Di valido conforto altresì il rapporto con il domenicano Marie-Dominique Chenu, teorico del movimento operaio come luogo teologico, del ruolo dei partiti per non parlare dell’eredità sturziana.
È in Sturzo, nella sua lezione che Bianchi trova un modello di rigenerazione della forma partito fondata su tre criteri fondamentali: autonomia dallo Stato e dalla Chiesa; un programma a risoluzione della crisi determinata dal progressivo esaurimento del ruolo dei partiti della prima Repubblica (gestione del potere fine a se stesso) in chiave solidaristica e popolare; l’idea che la mediazione appartiene al sistema politico, mentre l’efficacia dell’esecutivo è misurata dalla verifica dell’elettorato.
Al centro ci deve essere non un’ideologia, bensì un programma. Bianchi propone un partito riformatore di massa in una democrazia dell’alternanza. Si deve elaborare un’alternativa popolare al populismo nell’incontro tra le grandi culture riformatrici.
L’attenzione ai problemi internazionali è accesa dalla passione per la dinamica tra Nord e Sud del mondo e dal diffuso movimento per la pace (in relazione alle due guerre del Golfo, alla tragedia dell’ex-Iugoslavia): movimento per la pace e movimento per la democrazia si corrispondono.
Giovanni Bianchi, elemento di moderazione e di correttezza, d’equilibrio nel costante rifiuto d’ogni logica settaria, sviluppa prima la sua attività nelle Acli milanesi dal 1972 (il Congresso nazionale di Torino del 19-22 giugno 1969 ha decretato la fine del collateralismo con la Dc e la libertà di voto, con il ritiro del consenso della Conferenza episcopale e la deplorazione di Paolo VI): vi occupa per tredici anni l’incarico di presidente provinciale, è vice-presidente nazionale nel 1985, presidente dal 1987 al 1994, sempre all’insegna della politicità del civile.

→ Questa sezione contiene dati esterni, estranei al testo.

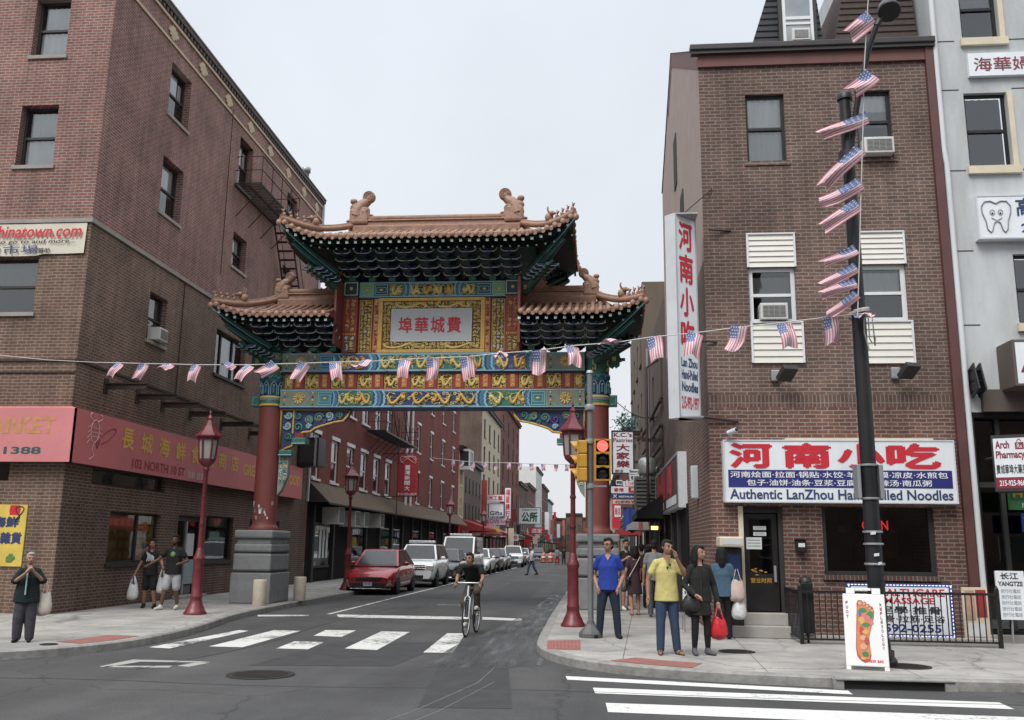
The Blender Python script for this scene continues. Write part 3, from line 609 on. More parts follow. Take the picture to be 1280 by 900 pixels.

Nel 1991 le Acli aderiscono ai referendum coordinati da Mario Segni per la riforma elettorale in senso maggioritario a svecchiamento del sistema. Nel Congresso straordinario di Chianciano Terme (1993) si affaccia la prospettiva di un movimento riformatore, che veda le forze del neonato Partito popolare affiancarsi in un cartello alla sinistra democratica (in Prodi il possibile unificatore).
Qui il passaggio alla politica attiva: Bianchi è eletto deputato del Ppi nel 1994 e successivamente presidente del partito, mentre l’ala destra, capeggiata da Rocco Buttiglione, si scinde sul tema delle alleanze. Bianchi assume un ruolo decisivo nell’orientare il partito verso quello che sarà l’Ulivo. Esce dal Parlamento nel 2006 contribuendo alla nascita della Margherita e infine alla creazione del Partito democratico, divenendone il primo segretario metropolitano milanese nel 2007.
Nessun atteggiamento nostalgico comunque, nonostante le riserve apertamente espresse. Uomo del dialogo, non lo è però della negoziazione, che mira per ognuno a ricavare la propria porzione della torta comune. Il conflitto delle idee non va temuto, né ignorato, ma accettato.
Di lui degna d’attenzione, tra tante altre, l’opera Resistenza senza fucile, Milano 2017. Sottotitolo: Vite, storie e luoghi partigiani nella vita quotidiana. La memoria dei fatti della Resistenza senza odio è un modo per creare un punto di vista, per andare avanti.